REQUIRED WORK:
Output all lines exactly.

--

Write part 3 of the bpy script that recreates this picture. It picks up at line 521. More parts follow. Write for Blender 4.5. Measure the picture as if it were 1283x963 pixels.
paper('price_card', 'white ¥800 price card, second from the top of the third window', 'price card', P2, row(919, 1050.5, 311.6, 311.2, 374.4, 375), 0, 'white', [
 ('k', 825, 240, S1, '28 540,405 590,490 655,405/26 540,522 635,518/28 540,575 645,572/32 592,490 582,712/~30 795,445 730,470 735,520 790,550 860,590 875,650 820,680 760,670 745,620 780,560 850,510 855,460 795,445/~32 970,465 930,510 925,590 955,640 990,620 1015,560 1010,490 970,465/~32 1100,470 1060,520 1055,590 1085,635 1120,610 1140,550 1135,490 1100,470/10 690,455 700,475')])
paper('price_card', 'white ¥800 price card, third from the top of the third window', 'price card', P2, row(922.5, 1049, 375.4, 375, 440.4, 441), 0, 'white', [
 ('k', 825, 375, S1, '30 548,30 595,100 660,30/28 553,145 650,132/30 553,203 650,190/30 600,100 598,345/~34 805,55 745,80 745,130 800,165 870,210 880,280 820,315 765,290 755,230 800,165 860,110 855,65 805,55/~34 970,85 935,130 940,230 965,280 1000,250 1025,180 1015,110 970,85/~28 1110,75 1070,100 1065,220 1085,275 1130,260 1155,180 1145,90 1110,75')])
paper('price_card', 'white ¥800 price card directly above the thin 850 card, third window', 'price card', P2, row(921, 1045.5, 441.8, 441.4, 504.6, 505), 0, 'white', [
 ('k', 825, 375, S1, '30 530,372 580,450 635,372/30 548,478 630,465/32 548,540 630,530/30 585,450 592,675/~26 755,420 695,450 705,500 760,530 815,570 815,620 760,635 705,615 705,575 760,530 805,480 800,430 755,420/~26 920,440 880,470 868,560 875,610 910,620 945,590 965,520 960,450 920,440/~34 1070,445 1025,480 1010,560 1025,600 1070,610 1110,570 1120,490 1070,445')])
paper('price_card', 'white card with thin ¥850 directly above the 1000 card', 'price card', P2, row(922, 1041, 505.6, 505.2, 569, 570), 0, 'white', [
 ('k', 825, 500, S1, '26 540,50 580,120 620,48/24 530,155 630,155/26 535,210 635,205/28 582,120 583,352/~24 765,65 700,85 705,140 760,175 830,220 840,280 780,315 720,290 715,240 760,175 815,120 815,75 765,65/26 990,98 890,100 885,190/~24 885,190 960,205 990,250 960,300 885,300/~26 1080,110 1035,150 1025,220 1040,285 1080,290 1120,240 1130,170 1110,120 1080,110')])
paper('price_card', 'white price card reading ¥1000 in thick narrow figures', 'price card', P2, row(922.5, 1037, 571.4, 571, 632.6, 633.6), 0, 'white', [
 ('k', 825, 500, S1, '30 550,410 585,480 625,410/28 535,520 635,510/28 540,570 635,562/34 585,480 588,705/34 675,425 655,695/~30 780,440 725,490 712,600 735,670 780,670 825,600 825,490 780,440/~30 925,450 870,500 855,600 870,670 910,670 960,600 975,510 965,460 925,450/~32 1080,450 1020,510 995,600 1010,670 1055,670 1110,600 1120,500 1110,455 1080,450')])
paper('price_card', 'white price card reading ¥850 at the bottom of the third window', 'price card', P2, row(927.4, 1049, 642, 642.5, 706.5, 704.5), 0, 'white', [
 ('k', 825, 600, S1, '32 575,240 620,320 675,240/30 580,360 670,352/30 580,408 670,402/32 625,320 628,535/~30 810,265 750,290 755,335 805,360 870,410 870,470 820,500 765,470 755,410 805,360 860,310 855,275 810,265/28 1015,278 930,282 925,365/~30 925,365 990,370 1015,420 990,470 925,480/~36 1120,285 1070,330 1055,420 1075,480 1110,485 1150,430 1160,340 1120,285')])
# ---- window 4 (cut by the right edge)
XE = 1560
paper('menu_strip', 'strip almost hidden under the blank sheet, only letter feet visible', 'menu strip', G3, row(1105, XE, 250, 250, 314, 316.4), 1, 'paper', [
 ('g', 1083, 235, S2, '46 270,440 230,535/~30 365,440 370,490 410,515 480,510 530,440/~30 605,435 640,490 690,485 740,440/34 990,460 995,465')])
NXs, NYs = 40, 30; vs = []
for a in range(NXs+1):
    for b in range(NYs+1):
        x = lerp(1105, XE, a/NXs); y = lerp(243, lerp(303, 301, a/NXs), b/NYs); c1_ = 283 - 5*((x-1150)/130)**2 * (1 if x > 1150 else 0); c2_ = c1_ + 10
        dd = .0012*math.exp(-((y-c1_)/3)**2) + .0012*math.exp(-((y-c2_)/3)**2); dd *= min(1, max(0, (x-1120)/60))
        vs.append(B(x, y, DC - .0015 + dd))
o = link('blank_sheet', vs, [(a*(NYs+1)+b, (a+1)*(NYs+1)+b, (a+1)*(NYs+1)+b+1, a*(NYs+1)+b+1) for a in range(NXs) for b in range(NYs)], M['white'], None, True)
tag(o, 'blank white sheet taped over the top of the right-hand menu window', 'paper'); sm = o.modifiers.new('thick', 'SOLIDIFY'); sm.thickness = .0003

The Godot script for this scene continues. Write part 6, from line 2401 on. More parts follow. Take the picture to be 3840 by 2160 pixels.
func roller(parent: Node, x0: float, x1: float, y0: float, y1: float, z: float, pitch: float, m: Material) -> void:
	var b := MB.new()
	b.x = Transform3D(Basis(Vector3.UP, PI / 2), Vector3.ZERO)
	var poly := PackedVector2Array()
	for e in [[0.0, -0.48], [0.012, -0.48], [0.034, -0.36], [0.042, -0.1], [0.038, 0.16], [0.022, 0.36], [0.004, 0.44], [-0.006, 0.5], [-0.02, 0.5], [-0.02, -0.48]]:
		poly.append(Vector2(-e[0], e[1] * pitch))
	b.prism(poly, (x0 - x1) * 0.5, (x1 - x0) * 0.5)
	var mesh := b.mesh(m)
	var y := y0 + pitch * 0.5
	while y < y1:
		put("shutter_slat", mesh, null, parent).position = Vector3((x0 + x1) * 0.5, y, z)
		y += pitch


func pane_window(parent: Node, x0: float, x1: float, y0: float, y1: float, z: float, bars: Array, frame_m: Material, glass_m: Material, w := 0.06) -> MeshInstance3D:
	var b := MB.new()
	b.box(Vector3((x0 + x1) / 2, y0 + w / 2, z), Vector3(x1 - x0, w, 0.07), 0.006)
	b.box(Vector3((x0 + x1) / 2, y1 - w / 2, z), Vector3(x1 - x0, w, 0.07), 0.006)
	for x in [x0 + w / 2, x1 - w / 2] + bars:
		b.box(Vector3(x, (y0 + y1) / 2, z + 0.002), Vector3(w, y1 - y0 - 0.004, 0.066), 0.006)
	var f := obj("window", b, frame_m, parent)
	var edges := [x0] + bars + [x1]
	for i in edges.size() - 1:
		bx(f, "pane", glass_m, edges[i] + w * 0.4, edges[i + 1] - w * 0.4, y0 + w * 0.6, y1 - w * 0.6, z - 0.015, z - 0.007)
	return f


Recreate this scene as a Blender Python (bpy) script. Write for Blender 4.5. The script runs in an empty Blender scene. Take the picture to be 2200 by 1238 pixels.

--

TASK ANSWER:
Write part 3 of the bpy script that recreates this picture. It picks up at line 521. More parts follow. Write for Blender 4.5. Measure the picture as if it were 1283x963 pixels.
paper('price_card', 'white ¥800 price card, second from the top of the third window', 'price card', P2, row(919, 1050.5, 311.6, 311.2, 374.4, 375), 0, 'white', [
 ('k', 825, 240, S1, '28 540,405 590,490 655,405/26 540,522 635,518/28 540,575 645,572/32 592,490 582,712/~30 795,445 730,470 735,520 790,550 860,590 875,650 820,680 760,670 745,620 780,560 850,510 855,460 795,445/~32 970,465 930,510 925,590 955,640 990,620 1015,560 1010,490 970,465/~32 1100,470 1060,520 1055,590 1085,635 1120,610 1140,550 1135,490 1100,470/10 690,455 700,475')])
paper('price_card', 'white ¥800 price card, third from the top of the third window', 'price card', P2, row(922.5, 1049, 375.4, 375, 440.4, 441), 0, 'white', [
 ('k', 825, 375, S1, '30 548,30 595,100 660,30/28 553,145 650,132/30 553,203 650,190/30 600,100 598,345/~34 805,55 745,80 745,130 800,165 870,210 880,280 820,315 765,290 755,230 800,165 860,110 855,65 805,55/~34 970,85 935,130 940,230 965,280 1000,250 1025,180 1015,110 970,85/~28 1110,75 1070,100 1065,220 1085,275 1130,260 1155,180 1145,90 1110,75')])
paper('price_card', 'white ¥800 price card directly above the thin 850 card, third window', 'price card', P2, row(921, 1045.5, 441.8, 441.4, 504.6, 505), 0, 'white', [
 ('k', 825, 375, S1, '30 530,372 580,450 635,372/30 548,478 630,465/32 548,540 630,530/30 585,450 592,675/~26 755,420 695,450 705,500 760,530 815,570 815,620 760,635 705,615 705,575 760,530 805,480 800,430 755,420/~26 920,440 880,470 868,560 875,610 910,620 945,590 965,520 960,450 920,440/~34 1070,445 1025,480 1010,560 1025,600 1070,610 1110,570 1120,490 1070,445')])
paper('price_card', 'white card with thin ¥850 directly above the 1000 card', 'price card', P2, row(922, 1041, 505.6, 505.2, 569, 570), 0, 'white', [
 ('k', 825, 500, S1, '26 540,50 580,120 620,48/24 530,155 630,155/26 535,210 635,205/28 582,120 583,352/~24 765,65 700,85 705,140 760,175 830,220 840,280 780,315 720,290 715,240 760,175 815,120 815,75 765,65/26 990,98 890,100 885,190/~24 885,190 960,205 990,250 960,300 885,300/~26 1080,110 1035,150 1025,220 1040,285 1080,290 1120,240 1130,170 1110,120 1080,110')])
paper('price_card', 'white price card reading ¥1000 in thick narrow figures', 'price card', P2, row(922.5, 1037, 571.4, 571, 632.6, 633.6), 0, 'white', [
 ('k', 825, 500, S1, '30 550,410 585,480 625,410/28 535,520 635,510/28 540,570 635,562/34 585,480 588,705/34 675,425 655,695/~30 780,440 725,490 712,600 735,670 780,670 825,600 825,490 780,440/~30 925,450 870,500 855,600 870,670 910,670 960,600 975,510 965,460 925,450/~32 1080,450 1020,510 995,600 1010,670 1055,670 1110,600 1120,500 1110,455 1080,450')])
paper('price_card', 'white price card reading ¥850 at the bottom of the third window', 'price card', P2, row(927.4, 1049, 642, 642.5, 706.5, 704.5), 0, 'white', [
 ('k', 825, 600, S1, '32 575,240 620,320 675,240/30 580,360 670,352/30 580,408 670,402/32 625,320 628,535/~30 810,265 750,290 755,335 805,360 870,410 870,470 820,500 765,470 755,410 805,360 860,310 855,275 810,265/28 1015,278 930,282 925,365/~30 925,365 990,370 1015,420 990,470 925,480/~36 1120,285 1070,330 1055,420 1075,480 1110,485 1150,430 1160,340 1120,285')])
# ---- window 4 (cut by the right edge)
XE = 1560
paper('menu_strip', 'strip almost hidden under the blank sheet, only letter feet visible', 'menu strip', G3, row(1105, XE, 250, 250, 314, 316.4), 1, 'paper', [
 ('g', 1083, 235, S2, '46 270,440 230,535/~30 365,440 370,490 410,515 480,510 530,440/~30 605,435 640,490 690,485 740,440/34 990,460 995,465')])
NXs, NYs = 40, 30; vs = []
for a in range(NXs+1):
    for b in range(NYs+1):
        x = lerp(1105, XE, a/NXs); y = lerp(243, lerp(303, 301, a/NXs), b/NYs); c1_ = 283 - 5*((x-1150)/130)**2 * (1 if x > 1150 else 0); c2_ = c1_ + 10
        dd = .0012*math.exp(-((y-c1_)/3)**2) + .0012*math.exp(-((y-c2_)/3)**2); dd *= min(1, max(0, (x-1120)/60))
        vs.append(B(x, y, DC - .0015 + dd))
o = link('blank_sheet', vs, [(a*(NYs+1)+b, (a+1)*(NYs+1)+b, (a+1)*(NYs+1)+b+1, a*(NYs+1)+b+1) for a in range(NXs) for b in range(NYs)], M['white'], None, True)
tag(o, 'blank white sheet taped over the top of the right-hand menu window', 'paper'); sm = o.modifiers.new('thick', 'SOLIDIFY'); sm.thickness = .0003

The Godot script for this scene continues. Write part 6, from line 2401 on. More parts follow. Take the picture to be 3840 by 2160 pixels.
func roller(parent: Node, x0: float, x1: float, y0: float, y1: float, z: float, pitch: float, m: Material) -> void:
	var b := MB.new()
	b.x = Transform3D(Basis(Vector3.UP, PI / 2), Vector3.ZERO)
	var poly := PackedVector2Array()
	for e in [[0.0, -0.48], [0.012, -0.48], [0.034, -0.36], [0.042, -0.1], [0.038, 0.16], [0.022, 0.36], [0.004, 0.44], [-0.006, 0.5], [-0.02, 0.5], [-0.02, -0.48]]:
		poly.append(Vector2(-e[0], e[1] * pitch))
	b.prism(poly, (x0 - x1) * 0.5, (x1 - x0) * 0.5)
	var mesh := b.mesh(m)
	var y := y0 + pitch * 0.5
	while y < y1:
		put("shutter_slat", mesh, null, parent).position = Vector3((x0 + x1) * 0.5, y, z)
		y += pitch


func pane_window(parent: Node, x0: float, x1: float, y0: float, y1: float, z: float, bars: Array, frame_m: Material, glass_m: Material, w := 0.06) -> MeshInstance3D:
	var b := MB.new()
	b.box(Vector3((x0 + x1) / 2, y0 + w / 2, z), Vector3(x1 - x0, w, 0.07), 0.006)
	b.box(Vector3((x0 + x1) / 2, y1 - w / 2, z), Vector3(x1 - x0, w, 0.07), 0.006)
	for x in [x0 + w / 2, x1 - w / 2] + bars:
		b.box(Vector3(x, (y0 + y1) / 2, z + 0.002), Vector3(w, y1 - y0 - 0.004, 0.066), 0.006)
	var f := obj("window", b, frame_m, parent)
	var edges := [x0] + bars + [x1]
	for i in edges.size() - 1:
		bx(f, "pane", glass_m, edges[i] + w * 0.4, edges[i + 1] - w * 0.4, y0 + w * 0.6, y1 - w * 0.6, z - 0.015, z - 0.007)
	return f


Recreate this scene as a Blender Python (bpy) script. Write for Blender 4.5. The script runs in an empty Blender scene. Take the picture to be 2200 by 1238 pixels.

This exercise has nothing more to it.